We have some doubts whether the rule is not too broadly stated as one of general application, but are inclined to the opinion that where property of a bulky character, incapable of immediate manual delivery, is assumed to be sold by an officer, in pursuance of a levy thereon under due process of law, against the protest of the owner, as the property of another, to a purchaser who- is left to take possession for himself, the owner is not remitted to contest the title with the purchaser, but may acquiesce in the sale, and look to the officer for a vindication of his rights. He has, and ought to have, a right to look to the party through whose interference with the property the contest is thrown upon him. The acts done by the officer would be a sufficient seizure and sale of property liable to the process, and, for the purpose of a remedy to the owner, it is no more than just that he should be allowed to treat the same acts as amounting to a conversion where the property is not liable to the process.
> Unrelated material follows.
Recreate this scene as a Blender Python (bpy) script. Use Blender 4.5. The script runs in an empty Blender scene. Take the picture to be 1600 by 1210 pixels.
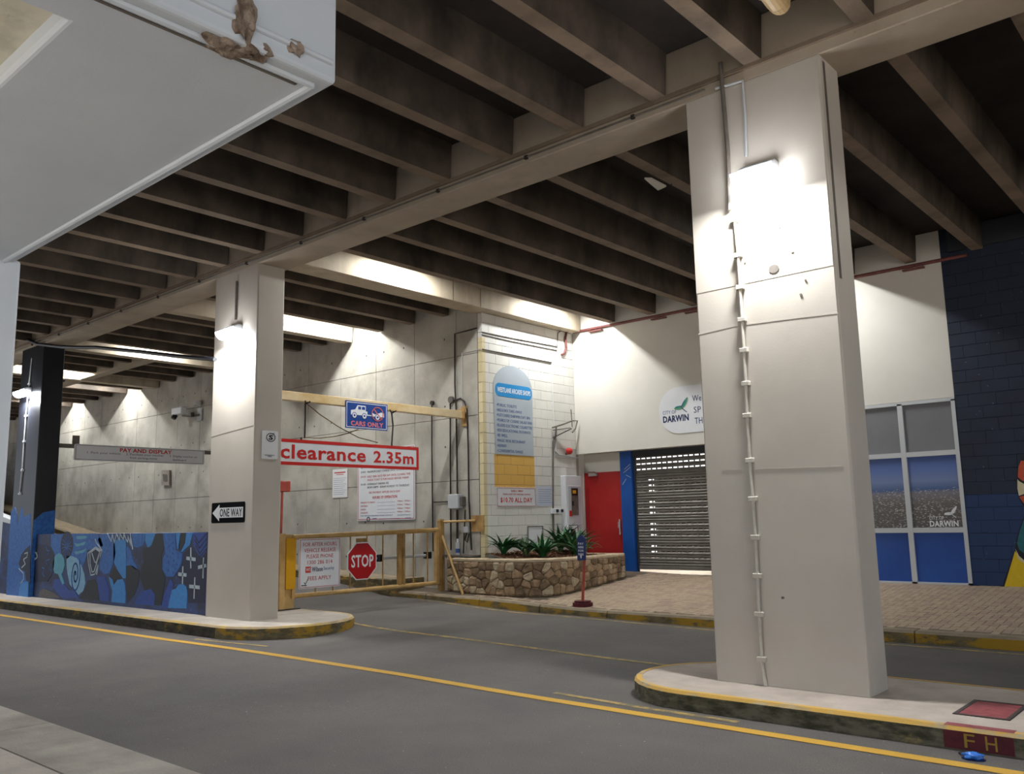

The authorities are strongly to the effect that the facts in evidence are suf*476fieient to support a verdict of conversion; Reynolds V. Shuler, 5 Cow. 323; Waid v. Gaylord, 1 Hun, 607; Connah v. Hale, 23 Wend. 462; Pease v. Smith, 61 N. Y. 477; Gibbs v. Chase, 10 Mass. 125; Williams v. Morgan, 7 N. W. Rep. 541; Gallagher v. Bishop, 15 Wis. 303; Webber v. Davis, 44 Me. 147.

The defendant Bogart having testified on cross-examination, without objection, that he had taken a bond of indemnity, was asked by plaintiff’s counsel, “How much of a bond did you take?” which was objected to by the defendants’ counsel as immaterial. The court overruled the objection, and the defendants excepted. The witness answered that he took three bonds, — one $400, and the others for $500 each. The testimony would seem to be immaterial, but it was not of a character or degree of importance to mislead the jury, or influence the result. The witness had already testified that he had a bond of indemnity, and the additional statement of the amount of. the indemnity in dollars was of trifling significance or importance.

Order affirmed.

Mitchell, J. having presided at the trial in the district court, took no part in the decision of this appeal.